## Required work
Search the records for the word "parts" and pick out every line that has it.

## Data section
★ ★ ★ ★ ★

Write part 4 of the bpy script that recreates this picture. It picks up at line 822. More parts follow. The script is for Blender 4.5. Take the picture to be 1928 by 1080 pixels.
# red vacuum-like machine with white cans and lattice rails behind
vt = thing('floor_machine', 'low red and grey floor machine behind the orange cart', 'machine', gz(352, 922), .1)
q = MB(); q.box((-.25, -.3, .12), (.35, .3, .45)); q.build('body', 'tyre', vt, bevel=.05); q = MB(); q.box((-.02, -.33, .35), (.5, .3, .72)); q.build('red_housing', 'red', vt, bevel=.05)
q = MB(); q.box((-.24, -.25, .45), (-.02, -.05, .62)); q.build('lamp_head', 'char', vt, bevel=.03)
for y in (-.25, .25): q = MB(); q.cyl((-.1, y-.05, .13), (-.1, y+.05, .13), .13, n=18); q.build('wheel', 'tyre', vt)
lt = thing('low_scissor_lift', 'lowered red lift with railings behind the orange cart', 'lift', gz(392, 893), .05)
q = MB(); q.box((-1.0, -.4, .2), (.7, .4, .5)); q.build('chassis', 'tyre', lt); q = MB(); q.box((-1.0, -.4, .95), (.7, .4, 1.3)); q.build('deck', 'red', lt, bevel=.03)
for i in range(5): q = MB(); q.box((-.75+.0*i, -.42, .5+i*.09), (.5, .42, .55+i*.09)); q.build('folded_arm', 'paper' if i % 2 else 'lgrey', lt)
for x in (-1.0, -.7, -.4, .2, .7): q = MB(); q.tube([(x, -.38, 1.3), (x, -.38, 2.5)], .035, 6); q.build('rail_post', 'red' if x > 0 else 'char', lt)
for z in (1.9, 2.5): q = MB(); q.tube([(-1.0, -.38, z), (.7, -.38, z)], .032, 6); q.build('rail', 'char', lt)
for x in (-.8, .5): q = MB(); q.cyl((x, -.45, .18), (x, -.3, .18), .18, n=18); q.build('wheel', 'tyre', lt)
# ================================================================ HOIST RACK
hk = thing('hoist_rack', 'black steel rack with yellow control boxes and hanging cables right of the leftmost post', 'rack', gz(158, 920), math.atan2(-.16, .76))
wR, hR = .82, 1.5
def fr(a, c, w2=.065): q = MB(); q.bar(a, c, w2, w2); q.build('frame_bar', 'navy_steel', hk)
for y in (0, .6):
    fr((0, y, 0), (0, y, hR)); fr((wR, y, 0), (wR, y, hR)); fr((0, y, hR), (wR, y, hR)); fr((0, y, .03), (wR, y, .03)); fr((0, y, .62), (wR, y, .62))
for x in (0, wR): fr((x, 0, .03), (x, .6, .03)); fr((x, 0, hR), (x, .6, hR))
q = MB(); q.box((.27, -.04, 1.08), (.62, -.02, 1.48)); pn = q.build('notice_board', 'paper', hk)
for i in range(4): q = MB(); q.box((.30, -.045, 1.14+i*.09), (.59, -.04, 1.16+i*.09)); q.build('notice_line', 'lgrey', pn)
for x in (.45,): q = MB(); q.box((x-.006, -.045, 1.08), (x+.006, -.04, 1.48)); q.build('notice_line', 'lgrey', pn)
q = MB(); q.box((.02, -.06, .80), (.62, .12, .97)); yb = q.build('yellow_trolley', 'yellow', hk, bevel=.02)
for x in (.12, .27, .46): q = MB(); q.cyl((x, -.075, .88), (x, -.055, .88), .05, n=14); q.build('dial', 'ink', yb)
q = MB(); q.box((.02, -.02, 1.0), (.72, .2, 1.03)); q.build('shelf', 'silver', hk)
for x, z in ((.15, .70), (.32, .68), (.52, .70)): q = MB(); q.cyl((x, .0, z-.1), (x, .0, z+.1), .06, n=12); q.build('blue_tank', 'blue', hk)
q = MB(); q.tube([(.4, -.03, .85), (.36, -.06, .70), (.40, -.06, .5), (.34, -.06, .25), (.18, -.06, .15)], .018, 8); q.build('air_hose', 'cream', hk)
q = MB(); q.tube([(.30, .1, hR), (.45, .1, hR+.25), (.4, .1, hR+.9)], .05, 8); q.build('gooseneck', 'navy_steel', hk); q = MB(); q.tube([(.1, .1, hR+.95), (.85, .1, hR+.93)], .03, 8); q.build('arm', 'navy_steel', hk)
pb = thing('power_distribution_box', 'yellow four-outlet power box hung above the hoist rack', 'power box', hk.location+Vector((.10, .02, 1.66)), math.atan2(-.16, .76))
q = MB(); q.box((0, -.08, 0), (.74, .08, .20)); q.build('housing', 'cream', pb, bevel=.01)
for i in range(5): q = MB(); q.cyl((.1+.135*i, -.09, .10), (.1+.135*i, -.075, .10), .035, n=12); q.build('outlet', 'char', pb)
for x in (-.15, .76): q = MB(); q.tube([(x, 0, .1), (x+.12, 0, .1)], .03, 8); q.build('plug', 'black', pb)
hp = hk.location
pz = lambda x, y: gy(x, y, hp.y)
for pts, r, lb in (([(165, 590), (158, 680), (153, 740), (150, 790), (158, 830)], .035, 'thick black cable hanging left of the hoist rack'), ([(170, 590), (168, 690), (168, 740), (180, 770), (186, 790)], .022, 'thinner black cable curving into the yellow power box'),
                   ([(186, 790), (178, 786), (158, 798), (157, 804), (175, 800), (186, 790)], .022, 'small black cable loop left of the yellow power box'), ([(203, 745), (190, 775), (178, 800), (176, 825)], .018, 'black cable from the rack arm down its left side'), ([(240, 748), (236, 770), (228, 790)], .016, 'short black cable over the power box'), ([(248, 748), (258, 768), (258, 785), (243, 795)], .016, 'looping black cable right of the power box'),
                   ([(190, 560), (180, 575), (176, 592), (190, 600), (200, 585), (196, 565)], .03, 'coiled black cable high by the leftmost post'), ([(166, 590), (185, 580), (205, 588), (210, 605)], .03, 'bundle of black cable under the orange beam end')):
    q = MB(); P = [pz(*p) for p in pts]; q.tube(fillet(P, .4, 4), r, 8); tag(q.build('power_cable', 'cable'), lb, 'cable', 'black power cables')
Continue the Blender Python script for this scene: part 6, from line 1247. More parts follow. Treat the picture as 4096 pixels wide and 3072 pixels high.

★ ★ ★ ★ ★

## The response
Write part 4 of the bpy script that recreates this picture. It picks up at line 822. More parts follow. The script is for Blender 4.5. Take the picture to be 1928 by 1080 pixels.
Continue the Blender Python script for this scene: part 6, from line 1247. More parts follow. Treat the picture as 4096 pixels wide and 3072 pixels high.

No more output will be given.